Exercise requirements >> Each line of the data that includes the string "scene" is to be copied out.

Available data >>
>> Begin

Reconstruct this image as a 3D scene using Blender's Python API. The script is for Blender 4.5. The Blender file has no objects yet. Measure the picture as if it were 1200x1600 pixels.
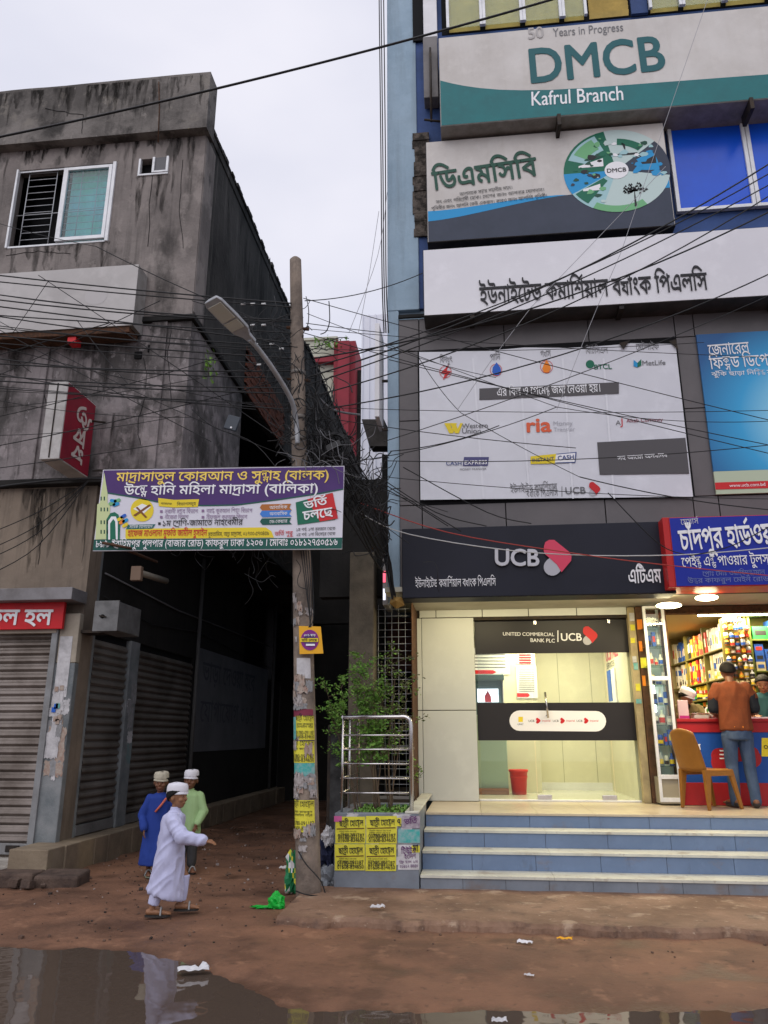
import bpy, math, random
from mathutils import Vector, Matrix, noise
random.seed(7)
SC = bpy.context.scene
COL = SC.collection
rad = math.radians
# ------------------------------------------------------------------ camera
EYE, PITCH, YAW = 1.45, rad(16.3), rad(6.4)
cam = bpy.data.cameras.new('camera')
cam.sensor_fit = 'HORIZONTAL'; cam.sensor_width = 36; cam.lens = 36; cam.clip_end = 500; cam.clip_start = .05
camo = bpy.data.objects.new('camera', cam); COL.objects.link(camo)
camo.location = (0, 0, EYE); camo.rotation_euler = (rad(90) + PITCH, 0, YAW)
SC.camera = camo
# ------------------------------------------------------------------ sky and sun (overcast evening)
SUN_EL, SUN_AZ = rad(48), rad(195)
world = bpy.data.worlds.new("World"); SC.world = world; world.use_nodes = True
wn = world.node_tree.nodes; wl = world.node_tree.links
bg = wn['Background']
sky = wn.new('ShaderNodeTexSky'); sky.sky_type = 'NISHITA'; sky.sun_disc = False
sky.sun_elevation = SUN_EL; sky.sun_rotation = SUN_AZ; sky.dust_density = 3; sky.altitude = 10
tc = wn.new('ShaderNodeTexCoord'); mp = wn.new('ShaderNodeMapping'); mp.inputs['Scale'].default_value = (1.2, 1.2, 3)
nz = wn.new('ShaderNodeTexNoise'); nz.inputs['Scale'].default_value = 1.6; nz.inputs['Detail'].default_value = 4; nz.inputs['Roughness'].default_value = .5
rmp = wn.new('ShaderNodeValToRGB')
rmp.color_ramp.elements[0].position = .3; rmp.color_ramp.elements[0].color = (6.9, 7.1, 8.4, 1)
rmp.color_ramp.elements[1].position = .7; rmp.color_ramp.elements[1].color = (9.1, 9.0, 9.9, 1)
mx = wn.new('ShaderNodeMix'); mx.data_type = 'RGBA'; mx.inputs['Factor'].default_value = .9
wl.new(tc.outputs['Generated'], mp.inputs['Vector']); wl.new(mp.outputs['Vector'], nz.inputs['Vector'])
wl.new(nz.outputs['Fac'], rmp.inputs['Fac']); wl.new(sky.outputs['Color'], mx.inputs['A']); wl.new(rmp.outputs['Color'], mx.inputs['B'])
wl.new(mx.outputs['Result'], bg.inputs['Color']); bg.inputs['Strength'].default_value = .105
sun = bpy.data.lights.new('sun', 'SUN'); sun.energy = 1.15; sun.angle = rad(70); sun.color = (1, .97, .95)
suno = bpy.data.objects.new('sun', sun); COL.objects.link(suno)
_d = Vector((math.sin(SUN_AZ) * math.cos(SUN_EL), math.cos(SUN_AZ) * math.cos(SUN_EL), math.sin(SUN_EL)))
suno.rotation_euler = _d.to_track_quat('Z', 'Y').to_euler()
SC.view_settings.view_transform = 'Standard'; SC.view_settings.look = 'None'
SC.view_settings.gamma = 1; SC.view_settings.exposure = 0; SC.view_settings.use_curve_mapping = False
SC.render.engine = 'CYCLES'
SC.cycles.max_bounces = 8; SC.cycles.transparent_max_bounces = 16; SC.cycles.sample_clamp_indirect = 4

# ------------------------------------------------------------------ helpers
def ray(px, py):
    x = px - 600; u = 800 - py; f = 1200
    fwd = f * math.cos(PITCH) - u * math.sin(PITCH); up = f * math.sin(PITCH) + u * math.cos(PITCH)
    return Vector((x * math.cos(YAW) - fwd * math.sin(YAW), x * math.sin(YAW) + fwd * math.cos(YAW), up))
def W(px, py, Y):      # point of the plane Y = const seen there
    r = ray(px, py); t = Y / r.y; return Vector((r.x * t, Y, EYE + r.z * t))
def WZ(px, py, Z=0):   # point of a horizontal plane
    r = ray(px, py); t = (Z - EYE) / r.z; return Vector((r.x * t, r.y * t, Z))
def WX(px, py, X):
    r = ray(px, py); t = X / r.x; return Vector((X, r.y * t, EYE + r.z * t))

class MB:
    def __init__(s): s.v = []; s.f = []; s.m = []; s.sm = []
    def add(s, vs, fs, mi=0, smooth=False):
        b = len(s.v); s.v += [tuple(p) for p in vs]
        for f in fs: s.f.append([b + i for i in f]); s.m.append(mi); s.sm.append(smooth)
        return s
    def box(s, x0, x1, y0, y1, z0, z1, mi=0):
        x0, x1 = sorted((x0, x1)); y0, y1 = sorted((y0, y1)); z0, z1 = sorted((z0, z1))
        return s.add([(x0,y0,z0),(x1,y0,z0),(x1,y1,z0),(x0,y1,z0),(x0,y0,z1),(x1,y0,z1),(x1,y1,z1),(x0,y1,z1)],
              [(0,3,2,1),(4,5,6,7),(0,1,5,4),(1,2,6,5),(2,3,7,6),(3,0,4,7)], mi)
    def obox(s, c, size, rot, mi=0):
        h = Vector(size) / 2; vs = []
        for z in (-1, 1):
            for x, y in ((-1,-1),(1,-1),(1,1),(-1,1)): vs.append(rot @ Vector((x*h.x, y*h.y, z*h.z)) + Vector(c))
        return s.add(vs, [(0,3,2,1),(4,5,6,7),(0,1,5,4),(1,2,6,5),(2,3,7,6),(3,0,4,7)], mi)
    def poly(s, pts, mi=0): return s.add(pts, [list(range(len(pts)))], mi)
    def prism(s, pts, off, mi=0):
        n = len(pts); a = [Vector(p) for p in pts]; b = [p + Vector(off) for p in a]
        fs = [list(range(n)), list(range(2*n-1, n-1, -1))] + [(i, i+n, (i+1) % n + n, (i+1) % n) for i in range(n)]
        return s.add(a + b, fs, mi)
    def tube(s, pts, r, n=6, mi=0, cap=True):
        pts = [Vector(p) for p in pts]; vs = []; fs = []
        rr = r if isinstance(r, (list, tuple)) else [r] * len(pts)
        up = None
        for i, p in enumerate(pts):
            t = (pts[min(i+1, len(pts)-1)] - pts[max(i-1, 0)])
            if t.length < 1e-9: t = Vector((0, 0, 1))
            t.normalize()
            if up is None: up = t.orthogonal().normalized()
            else:
                up = up - t * up.dot(t)
                up = up.normalized() if up.length > 1e-6 else t.orthogonal().normalized()
            w = t.cross(up)
            for k in range(n):
                a = 2 * math.pi * k / n; vs.append(p + (up * math.cos(a) + w * math.sin(a)) * rr[i])
        for i in range(len(pts) - 1):
            for k in range(n): fs.append((i*n+k, i*n+(k+1) % n, (i+1)*n+(k+1) % n, (i+1)*n+k))
        s.add(vs, fs, mi, True)
        if cap:
            b = len(s.v) - len(vs)
            s.f.append([b + k for k in range(n)][::-1]); s.m.append(mi); s.sm.append(False)
            s.f.append([b + (len(pts)-1)*n + k for k in range(n)]); s.m.append(mi); s.sm.append(False)
        return s
    def lathe(s, c, prof, n=20, mi=0):
        c = Vector(c); vs = []; fs = []
        for r, z in prof:
            for k in range(n):
                a = 2*math.pi*k/n; vs.append(c + Vector((r*math.cos(a), r*math.sin(a), z)))
        for i in range(len(prof)-1):
            for k in range(n): fs.append((i*n+k, i*n+(k+1) % n, (i+1)*n+(k+1) % n, (i+1)*n+k))
        return s.add(vs, fs, mi, True)
    def ell(s, c, r, rot=None, n=14, mi=0):
        c = Vector(c); vs = []; fs = []; m = n // 2
        R = rot or Matrix.Identity(3)
        for i in range(m + 1):
            th = math.pi * i / m
            for k in range(n):
                a = 2*math.pi*k/n
                vs.append(c + R @ Vector((r[0]*math.sin(th)*math.cos(a), r[1]*math.sin(th)*math.sin(a), r[2]*math.cos(th))))
        for i in range(m):
            for k in range(n): fs.append((i*n+k, (i+1)*n+k, (i+1)*n+(k+1) % n, i*n+(k+1) % n))
        return s.add(vs, fs, mi, True)
    def mesh(s, name, mats):
        me = bpy.data.meshes.new(name); me.from_pydata(s.v, [], s.f)
        for m in (mats if isinstance(mats, (list, tuple)) else [mats]): me.materials.append(m)
        if len(me.polygons):
            me.polygons.foreach_set('material_index', s.m); me.polygons.foreach_set('use_smooth', s.sm)
        me.update(); return me
    def build(s, name, mats, parent=None, bev=0, kind=None):
        return place(s.mesh(name, mats), name, parent, bev, kind)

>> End

Result of the exercise >>
Reconstruct this image as a 3D scene using Blender's Python API. The script is for Blender 4.5. The Blender file has no objects yet. Measure the picture as if it were 1200x1600 pixels.
SC = bpy.context.scene